Set down the data below without change, skipping the pictures it holds.

• _DATA EXCERPT_:
++++++++++++++++++++

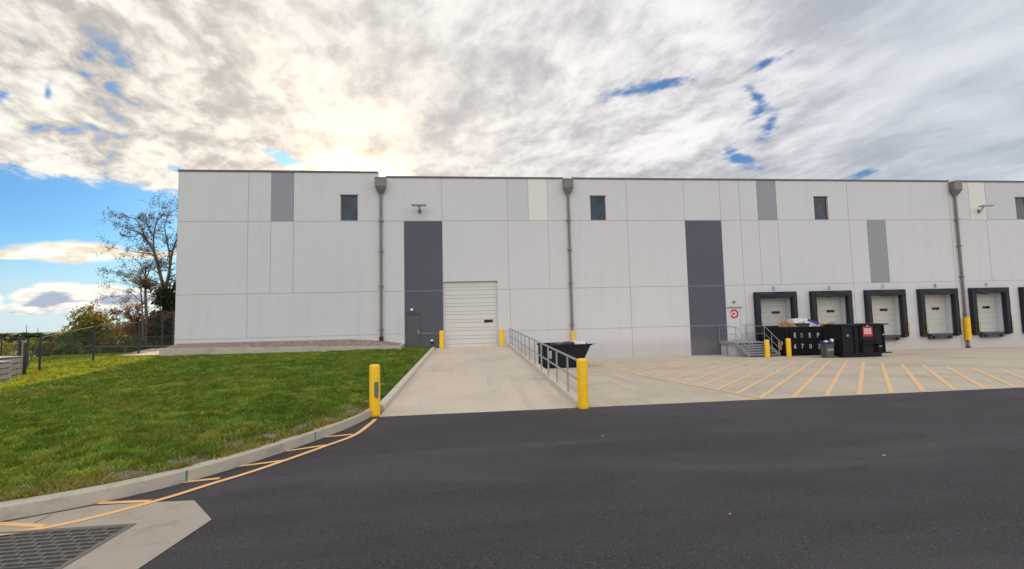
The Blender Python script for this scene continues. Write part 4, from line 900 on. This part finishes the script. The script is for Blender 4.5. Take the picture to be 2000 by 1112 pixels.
for (x, y, z1) in ((-18.95, 20.5, 1.72), (-20.3, 21.7, 1.80), (-21.0, 22.8, 1.83)): b = MB(); b.tube([(x, y, .1), (x, y, z1)], .06, m_fence, 8); part(b, 'post', t)
b = MB(); b.bar((-20.3, 21.7, 1.05), (-21.0, 22.8, 1.05), .03, 1.45, m_fence); part(b, 'slat_panel', t)
b = MB(); b.tube([(-18.95, 20.5, .45), (-19.5, 21.7, 1.7)], .02, m_fence, 6); part(b, 'brace', t)
t = thing('guard_rail', (-24, 34.5, -.2), 'low dark timber guard rail beyond the lawn', 'guard rail')
for x in (-22.0, -24.3, -25.2, -26.9): b = MB(); b.box(x-.05, x+.05, 34.4, 34.5, -.7, .70, m_bark); part(b, 'post', t)
b = MB(); b.bar((-21.0, 34.36, .62), (-27.2, 34.36, .74), .05, .10, m_bark); part(b, 'rail', t)

# stack of weathered timber crates at the left edge
def crate(x, y, z, w, d, h, n, label, rot):
    t = thing('wooden_crate', (x, y, z), label, 'crate', 'weathered wooden crates by the gate'); t.rotation_euler.z = rot; L_ = Vector((0, 0, 0)); hh = h/n
    for i in range(n):
        b = MB(); z_ = i*hh+.02
        b.box(-w/2, w/2, -d/2, -d/2+.03, z_, z_+hh*.72, m_wood); b.box(-w/2, w/2, d/2-.03, d/2, z_, z_+hh*.72, m_wood); b.box(-w/2, -w/2+.03, -d/2+.03, d/2-.03, z_, z_+hh*.72, m_wood); b.box(w/2-.03, w/2, -d/2+.03, d/2-.03, z_, z_+hh*.72, m_wood); b.build('slat', parent=t)
    for sx in (-1, 1):
        for sy in (-1, 1): b = MB(); b.box(sx*(w/2-.07)-.04, sx*(w/2-.07)+.04, sy*(d/2-.075)-.04, sy*(d/2-.075)+.04, 0, h, m_wood); b.build('corner_post', parent=t)
    b = MB(); b.box(-w/2-.02, w/2+.02, -d/2-.02, d/2+.02, h, h+.03, m_wood); b.build('lid', parent=t)
crate(-18.35, 18.2, .24, 1.5, 1.0, .86, 4, 'larger weathered timber crate at the left edge of the lawn', R(-18))
crate(-19.1, 19.5, .26, 1.2, .9, .92, 4, 'smaller weathered timber crate behind the larger one', R(-14))

# ------------------------------------------------------------------ trees and bushes
def tube_fast(V, F, p, q, r0, r1, n):
    d = (q-p).normalized(); a = d.orthogonal().normalized(); b_ = d.cross(a); i0 = len(V)
    for c_, r_ in ((p, r0), (q, r1)):
        for j in range(n): t_ = 2*math.pi*j/n; V.append(tuple(c_ + (a*math.cos(t_)+b_*math.sin(t_))*r_))
    for j in range(n): j2 = (j+1) % n; F.append((i0+j, i0+j2, i0+n+j2, i0+n+j))
def leaf(V, F, c_, s_, rr):
    a = Vector((rr.gauss(0, 1), rr.gauss(0, 1), rr.gauss(0, 1))).normalized(); b_ = a.orthogonal().normalized(); e = a.cross(b_); i0 = len(V)
    for k1, k2 in ((-1, 0), (0, -.55), (1, 0), (0, .55)): V.append(tuple(c_ + b_*k1*s_ + e*k2*s_))
    F.append((i0, i0+1, i0+2, i0+3))
def bare_tree(name, label, base, h, seed, m_leaf, leaf_n=3, leaf_s=.10, r0=.28, lean=(0, 0), splits=(.45,), spread=.55, depth=6, first=.35, group='bare autumn trees behind the fence'):
    rr = random.Random(seed); V, F, LV, LF = [], [], [], []; B = Vector((0, 0, 0))
    def grow(p, d, L, r, lev):
        n = 3 if lev < 3 else 2; q = p
        for k in range(n):
            d2 = (d + Vector((rr.gauss(0, .09), rr.gauss(0, .09), rr.gauss(0, .06)))).normalized(); q2 = q + d2*L/n; r2 = r*(.90)
            tube_fast(V, F, q, q2, r, r2, 7 if lev < 2 else 4 if lev < 4 else 3); q, r, d = q2, r2, d2
            if 1 <= lev < depth and rr.random() < .75:
                s_ = (d + Vector((rr.gauss(0, 1), rr.gauss(0, 1), rr.gauss(.1, .5))).normalized()*spread*1.5).normalized(); grow(q, s_, L*rr.uniform(.42, .66), r*.5, lev+1 if lev+1 < depth else depth)
        if lev >= depth-1:
            for _ in range(leaf_n): leaf(LV, LF, q + Vector((rr.gauss(0, .22), rr.gauss(0, .22), rr.gauss(0, .2))), leaf_s*rr.uniform(.6, 1.4), rr)
        if lev < depth:
            for s_i in range(2 if rr.random() < .85 else 3):
                s_ = (d + Vector((rr.gauss(0, 1), rr.gauss(0, 1), rr.gauss(.15, .35))).normalized()*spread).normalized(); grow(q, s_, L*rr.uniform(.66, .88), r*rr.uniform(.62, .78), lev+1)
    grow(B, Vector((lean[0], lean[1], 1)).normalized(), h*first, r0, 0)
    t = thing(name, base, label, 'tree', group)
    zmax = max(v_[2] for v_ in V); k = h/zmax
    for nm, vv, ff, m in (('trunk', V, F, m_bark), ('crown', LV, LF, m_leaf)):
        me = bpy.data.meshes.new(nm); me.from_pydata([(a*k, b__*k, c_*k) for a, b__, c_ in vv], [], ff); me.materials.append(m); o = bpy.data.objects.new(nm, me); C.objects.link(o); o.parent = t
    return t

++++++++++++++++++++

• _THE RESULT_:
The Blender Python script for this scene continues. Write part 4, from line 900 on. This part finishes the script. The script is for Blender 4.5. Take the picture to be 2000 by 1112 pixels.
for (x, y, z1) in ((-18.95, 20.5, 1.72), (-20.3, 21.7, 1.80), (-21.0, 22.8, 1.83)): b = MB(); b.tube([(x, y, .1), (x, y, z1)], .06, m_fence, 8); part(b, 'post', t)
b = MB(); b.bar((-20.3, 21.7, 1.05), (-21.0, 22.8, 1.05), .03, 1.45, m_fence); part(b, 'slat_panel', t)
b = MB(); b.tube([(-18.95, 20.5, .45), (-19.5, 21.7, 1.7)], .02, m_fence, 6); part(b, 'brace', t)
t = thing('guard_rail', (-24, 34.5, -.2), 'low dark timber guard rail beyond the lawn', 'guard rail')
for x in (-22.0, -24.3, -25.2, -26.9): b = MB(); b.box(x-.05, x+.05, 34.4, 34.5, -.7, .70, m_bark); part(b, 'post', t)
b = MB(); b.bar((-21.0, 34.36, .62), (-27.2, 34.36, .74), .05, .10, m_bark); part(b, 'rail', t)

# stack of weathered timber crates at the left edge
def crate(x, y, z, w, d, h, n, label, rot):
    t = thing('wooden_crate', (x, y, z), label, 'crate', 'weathered wooden crates by the gate'); t.rotation_euler.z = rot; L_ = Vector((0, 0, 0)); hh = h/n
    for i in range(n):
        b = MB(); z_ = i*hh+.02
        b.box(-w/2, w/2, -d/2, -d/2+.03, z_, z_+hh*.72, m_wood); b.box(-w/2, w/2, d/2-.03, d/2, z_, z_+hh*.72, m_wood); b.box(-w/2, -w/2+.03, -d/2+.03, d/2-.03, z_, z_+hh*.72, m_wood); b.box(w/2-.03, w/2, -d/2+.03, d/2-.03, z_, z_+hh*.72, m_wood); b.build('slat', parent=t)
    for sx in (-1, 1):
        for sy in (-1, 1): b = MB(); b.box(sx*(w/2-.07)-.04, sx*(w/2-.07)+.04, sy*(d/2-.075)-.04, sy*(d/2-.075)+.04, 0, h, m_wood); b.build('corner_post', parent=t)
    b = MB(); b.box(-w/2-.02, w/2+.02, -d/2-.02, d/2+.02, h, h+.03, m_wood); b.build('lid', parent=t)
crate(-18.35, 18.2, .24, 1.5, 1.0, .86, 4, 'larger weathered timber crate at the left edge of the lawn', R(-18))
crate(-19.1, 19.5, .26, 1.2, .9, .92, 4, 'smaller weathered timber crate behind the larger one', R(-14))

# ------------------------------------------------------------------ trees and bushes
def tube_fast(V, F, p, q, r0, r1, n):
    d = (q-p).normalized(); a = d.orthogonal().normalized(); b_ = d.cross(a); i0 = len(V)
    for c_, r_ in ((p, r0), (q, r1)):
        for j in range(n): t_ = 2*math.pi*j/n; V.append(tuple(c_ + (a*math.cos(t_)+b_*math.sin(t_))*r_))
    for j in range(n): j2 = (j+1) % n; F.append((i0+j, i0+j2, i0+n+j2, i0+n+j))
def leaf(V, F, c_, s_, rr):
    a = Vector((rr.gauss(0, 1), rr.gauss(0, 1), rr.gauss(0, 1))).normalized(); b_ = a.orthogonal().normalized(); e = a.cross(b_); i0 = len(V)
    for k1, k2 in ((-1, 0), (0, -.55), (1, 0), (0, .55)): V.append(tuple(c_ + b_*k1*s_ + e*k2*s_))
    F.append((i0, i0+1, i0+2, i0+3))
def bare_tree(name, label, base, h, seed, m_leaf, leaf_n=3, leaf_s=.10, r0=.28, lean=(0, 0), splits=(.45,), spread=.55, depth=6, first=.35, group='bare autumn trees behind the fence'):
    rr = random.Random(seed); V, F, LV, LF = [], [], [], []; B = Vector((0, 0, 0))
    def grow(p, d, L, r, lev):
        n = 3 if lev < 3 else 2; q = p
        for k in range(n):
            d2 = (d + Vector((rr.gauss(0, .09), rr.gauss(0, .09), rr.gauss(0, .06)))).normalized(); q2 = q + d2*L/n; r2 = r*(.90)
            tube_fast(V, F, q, q2, r, r2, 7 if lev < 2 else 4 if lev < 4 else 3); q, r, d = q2, r2, d2
            if 1 <= lev < depth and rr.random() < .75:
                s_ = (d + Vector((rr.gauss(0, 1), rr.gauss(0, 1), rr.gauss(.1, .5))).normalized()*spread*1.5).normalized(); grow(q, s_, L*rr.uniform(.42, .66), r*.5, lev+1 if lev+1 < depth else depth)
        if lev >= depth-1:
            for _ in range(leaf_n): leaf(LV, LF, q + Vector((rr.gauss(0, .22), rr.gauss(0, .22), rr.gauss(0, .2))), leaf_s*rr.uniform(.6, 1.4), rr)
        if lev < depth:
            for s_i in range(2 if rr.random() < .85 else 3):
                s_ = (d + Vector((rr.gauss(0, 1), rr.gauss(0, 1), rr.gauss(.15, .35))).normalized()*spread).normalized(); grow(q, s_, L*rr.uniform(.66, .88), r*rr.uniform(.62, .78), lev+1)
    grow(B, Vector((lean[0], lean[1], 1)).normalized(), h*first, r0, 0)
    t = thing(name, base, label, 'tree', group)
    zmax = max(v_[2] for v_ in V); k = h/zmax
    for nm, vv, ff, m in (('trunk', V, F, m_bark), ('crown', LV, LF, m_leaf)):
        me = bpy.data.meshes.new(nm); me.from_pydata([(a*k, b__*k, c_*k) for a, b__, c_ in vv], [], ff); me.materials.append(m); o = bpy.data.objects.new(nm, me); C.objects.link(o); o.parent = t
    return t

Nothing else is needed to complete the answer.